— Begin —

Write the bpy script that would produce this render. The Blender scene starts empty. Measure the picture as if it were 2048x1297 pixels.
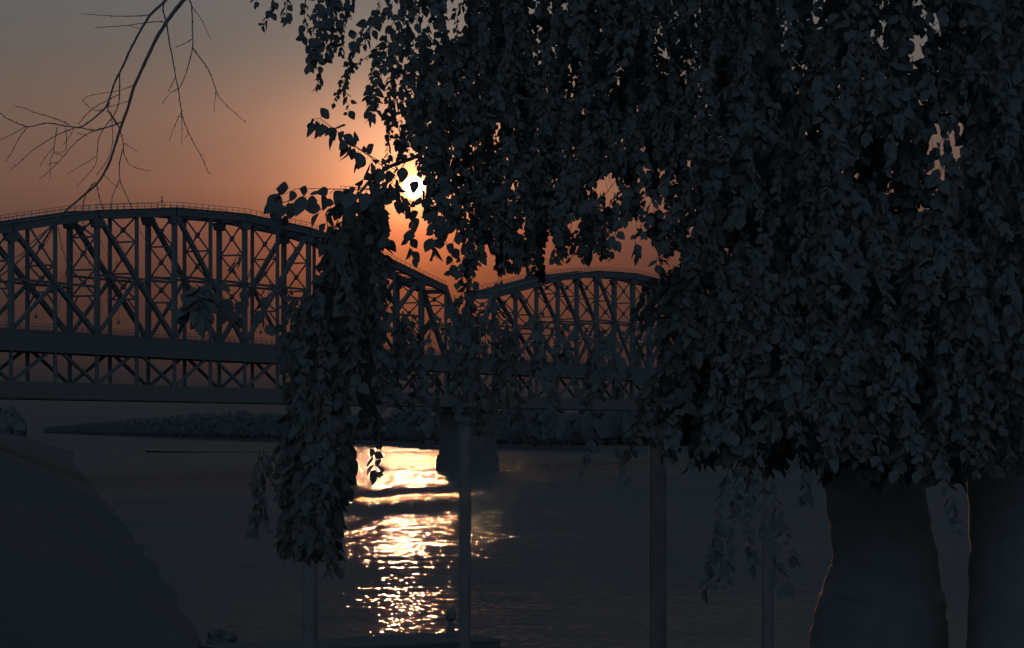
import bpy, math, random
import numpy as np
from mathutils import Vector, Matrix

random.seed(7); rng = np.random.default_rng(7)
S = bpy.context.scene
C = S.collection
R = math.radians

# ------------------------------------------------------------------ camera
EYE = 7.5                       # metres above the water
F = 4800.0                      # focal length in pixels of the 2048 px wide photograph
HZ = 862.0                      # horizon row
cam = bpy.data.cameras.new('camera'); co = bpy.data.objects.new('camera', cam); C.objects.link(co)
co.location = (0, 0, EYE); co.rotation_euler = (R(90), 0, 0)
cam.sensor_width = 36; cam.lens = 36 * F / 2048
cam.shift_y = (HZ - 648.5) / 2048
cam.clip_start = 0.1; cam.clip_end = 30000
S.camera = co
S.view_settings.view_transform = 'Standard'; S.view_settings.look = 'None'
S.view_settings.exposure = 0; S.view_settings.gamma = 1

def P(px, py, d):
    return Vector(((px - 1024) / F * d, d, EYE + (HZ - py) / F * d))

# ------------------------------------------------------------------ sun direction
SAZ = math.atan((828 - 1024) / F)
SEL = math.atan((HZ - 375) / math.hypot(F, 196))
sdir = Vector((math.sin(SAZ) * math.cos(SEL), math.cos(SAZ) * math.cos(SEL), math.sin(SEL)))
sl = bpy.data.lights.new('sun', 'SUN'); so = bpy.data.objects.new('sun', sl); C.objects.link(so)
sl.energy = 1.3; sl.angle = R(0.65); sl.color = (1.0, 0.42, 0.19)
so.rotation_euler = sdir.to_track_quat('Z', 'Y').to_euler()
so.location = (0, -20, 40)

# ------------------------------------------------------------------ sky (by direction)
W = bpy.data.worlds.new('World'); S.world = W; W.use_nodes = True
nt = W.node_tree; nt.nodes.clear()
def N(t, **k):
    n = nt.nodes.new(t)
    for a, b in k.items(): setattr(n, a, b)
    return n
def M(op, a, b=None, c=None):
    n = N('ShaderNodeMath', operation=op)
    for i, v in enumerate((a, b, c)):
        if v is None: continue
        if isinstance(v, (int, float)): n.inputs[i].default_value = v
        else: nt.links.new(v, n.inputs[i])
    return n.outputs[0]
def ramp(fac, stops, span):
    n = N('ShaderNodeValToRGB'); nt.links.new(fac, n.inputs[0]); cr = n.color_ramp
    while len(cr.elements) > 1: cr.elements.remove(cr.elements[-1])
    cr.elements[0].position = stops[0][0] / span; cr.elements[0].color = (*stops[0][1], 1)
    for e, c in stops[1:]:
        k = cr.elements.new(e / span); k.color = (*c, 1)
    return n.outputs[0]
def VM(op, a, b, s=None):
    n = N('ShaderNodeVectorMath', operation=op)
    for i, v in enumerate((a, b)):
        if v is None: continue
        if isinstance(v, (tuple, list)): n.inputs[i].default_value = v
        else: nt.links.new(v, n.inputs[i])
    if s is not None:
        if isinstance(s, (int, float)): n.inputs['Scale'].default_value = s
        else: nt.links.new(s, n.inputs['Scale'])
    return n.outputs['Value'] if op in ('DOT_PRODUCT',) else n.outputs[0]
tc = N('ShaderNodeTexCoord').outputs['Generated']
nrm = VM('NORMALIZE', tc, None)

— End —

Please repeat exactly the data above from its first line to the line that contains "from mathutils import Vector, Matrix", inclusive, and leave every picture out.

Write the bpy script that would produce this render. The Blender scene starts empty. Measure the picture as if it were 2048x1297 pixels.
import bpy, math, random
import numpy as np
from mathutils import Vector, Matrix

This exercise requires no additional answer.